An Observational-Based Approach for Studying Cirrus Microphysical Properties with the Combined Use of Lidar and Polarimeter Observations

Cirrus clouds permanently cover almost half of the Earth’s surface and impact the global climate system through their role in the radiative budget. A better understanding of cirrus microphysical properties, especially the shape and size of ice crystals with observing conditions, is necessary to more accurately quantify their effects on the climate system. However, the shape of ice crystals remains a major uncertainty, due to the infinite possibilities. As such, models generally assume a random orientation of hexagonal or columnar ice crystals.

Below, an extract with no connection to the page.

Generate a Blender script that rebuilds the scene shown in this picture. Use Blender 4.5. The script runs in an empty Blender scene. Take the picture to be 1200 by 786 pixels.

This study aims to quantify microphysical properties of cirrus clouds utilizing coincident lidar and polarimeter aircraft data collected during the Studies of Emissions and Atmospheric Composition, Clouds and Climate Coupling (SEAC⁴RS), Aerosol Characterization from Polarimeter and Lidar (ACEPOL), and Polarimeter Definition Experiment (PODEX) campaigns. TheCloud Physics Lidar (CPL) flown onboard NASA’s ER-2 aircraft uses backscatter and depolarization products at multiple wavelengths to classify clouds and aerosols with high temporal and spatial resolution. Additionally, airborne polarimeters such as the Research Scanning Polarimeter (RSP) enable the retrieval of cirrus microphysical properties by measuring the radiance and state of polarization of light. Using coincident observations from lidar and polarimeter, the relationships between depolarization ratio, effective radius and environmental parameters such as temperature and relative humidity are studied and are further inter-compared with radiative transfer model-based analyses.